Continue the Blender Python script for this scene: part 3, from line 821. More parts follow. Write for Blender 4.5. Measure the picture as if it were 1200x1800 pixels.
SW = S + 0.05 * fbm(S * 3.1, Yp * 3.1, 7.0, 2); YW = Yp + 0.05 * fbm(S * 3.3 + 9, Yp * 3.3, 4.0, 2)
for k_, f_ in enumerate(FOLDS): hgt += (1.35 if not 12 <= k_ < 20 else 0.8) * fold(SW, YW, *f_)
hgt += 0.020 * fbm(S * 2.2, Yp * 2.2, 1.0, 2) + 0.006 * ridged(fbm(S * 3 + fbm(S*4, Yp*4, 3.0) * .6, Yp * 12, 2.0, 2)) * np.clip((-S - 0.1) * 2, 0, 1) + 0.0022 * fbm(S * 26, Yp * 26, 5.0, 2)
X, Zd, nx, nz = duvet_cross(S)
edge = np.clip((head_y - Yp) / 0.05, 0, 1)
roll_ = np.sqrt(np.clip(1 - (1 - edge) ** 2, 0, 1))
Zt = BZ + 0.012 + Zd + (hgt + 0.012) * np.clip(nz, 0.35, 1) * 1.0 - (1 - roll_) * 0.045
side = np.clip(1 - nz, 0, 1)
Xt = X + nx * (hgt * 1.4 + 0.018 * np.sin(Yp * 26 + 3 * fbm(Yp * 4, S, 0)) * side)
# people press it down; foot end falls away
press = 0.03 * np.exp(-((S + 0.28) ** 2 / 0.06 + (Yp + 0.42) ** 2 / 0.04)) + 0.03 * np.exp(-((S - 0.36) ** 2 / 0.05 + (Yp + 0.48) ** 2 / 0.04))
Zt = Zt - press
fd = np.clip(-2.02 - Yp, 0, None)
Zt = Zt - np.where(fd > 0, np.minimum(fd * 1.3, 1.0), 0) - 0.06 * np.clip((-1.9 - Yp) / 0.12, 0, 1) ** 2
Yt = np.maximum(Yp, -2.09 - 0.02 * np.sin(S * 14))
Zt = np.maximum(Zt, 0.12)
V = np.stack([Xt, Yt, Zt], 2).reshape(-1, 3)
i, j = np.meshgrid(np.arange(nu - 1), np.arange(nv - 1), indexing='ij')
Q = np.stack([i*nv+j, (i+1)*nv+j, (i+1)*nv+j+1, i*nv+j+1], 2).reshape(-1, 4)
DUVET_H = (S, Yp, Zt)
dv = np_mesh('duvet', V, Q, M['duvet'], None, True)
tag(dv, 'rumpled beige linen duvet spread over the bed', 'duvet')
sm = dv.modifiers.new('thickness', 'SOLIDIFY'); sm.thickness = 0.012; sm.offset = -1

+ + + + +

● Given problem: Copy down the whole of the data above, matching it exactly.

● Exercise answer:
Continue the Blender Python script for this scene: part 3, from line 821. More parts follow. Write for Blender 4.5. Measure the picture as if it were 1200x1800 pixels.
SW = S + 0.05 * fbm(S * 3.1, Yp * 3.1, 7.0, 2); YW = Yp + 0.05 * fbm(S * 3.3 + 9, Yp * 3.3, 4.0, 2)
for k_, f_ in enumerate(FOLDS): hgt += (1.35 if not 12 <= k_ < 20 else 0.8) * fold(SW, YW, *f_)
hgt += 0.020 * fbm(S * 2.2, Yp * 2.2, 1.0, 2) + 0.006 * ridged(fbm(S * 3 + fbm(S*4, Yp*4, 3.0) * .6, Yp * 12, 2.0, 2)) * np.clip((-S - 0.1) * 2, 0, 1) + 0.0022 * fbm(S * 26, Yp * 26, 5.0, 2)
X, Zd, nx, nz = duvet_cross(S)
edge = np.clip((head_y - Yp) / 0.05, 0, 1)
roll_ = np.sqrt(np.clip(1 - (1 - edge) ** 2, 0, 1))
Zt = BZ + 0.012 + Zd + (hgt + 0.012) * np.clip(nz, 0.35, 1) * 1.0 - (1 - roll_) * 0.045
side = np.clip(1 - nz, 0, 1)
Xt = X + nx * (hgt * 1.4 + 0.018 * np.sin(Yp * 26 + 3 * fbm(Yp * 4, S, 0)) * side)
# people press it down; foot end falls away
press = 0.03 * np.exp(-((S + 0.28) ** 2 / 0.06 + (Yp + 0.42) ** 2 / 0.04)) + 0.03 * np.exp(-((S - 0.36) ** 2 / 0.05 + (Yp + 0.48) ** 2 / 0.04))
Zt = Zt - press
fd = np.clip(-2.02 - Yp, 0, None)
Zt = Zt - np.where(fd > 0, np.minimum(fd * 1.3, 1.0), 0) - 0.06 * np.clip((-1.9 - Yp) / 0.12, 0, 1) ** 2
Yt = np.maximum(Yp, -2.09 - 0.02 * np.sin(S * 14))
Zt = np.maximum(Zt, 0.12)
V = np.stack([Xt, Yt, Zt], 2).reshape(-1, 3)
i, j = np.meshgrid(np.arange(nu - 1), np.arange(nv - 1), indexing='ij')
Q = np.stack([i*nv+j, (i+1)*nv+j, (i+1)*nv+j+1, i*nv+j+1], 2).reshape(-1, 4)
DUVET_H = (S, Yp, Zt)
dv = np_mesh('duvet', V, Q, M['duvet'], None, True)
tag(dv, 'rumpled beige linen duvet spread over the bed', 'duvet')
sm = dv.modifiers.new('thickness', 'SOLIDIFY'); sm.thickness = 0.012; sm.offset = -1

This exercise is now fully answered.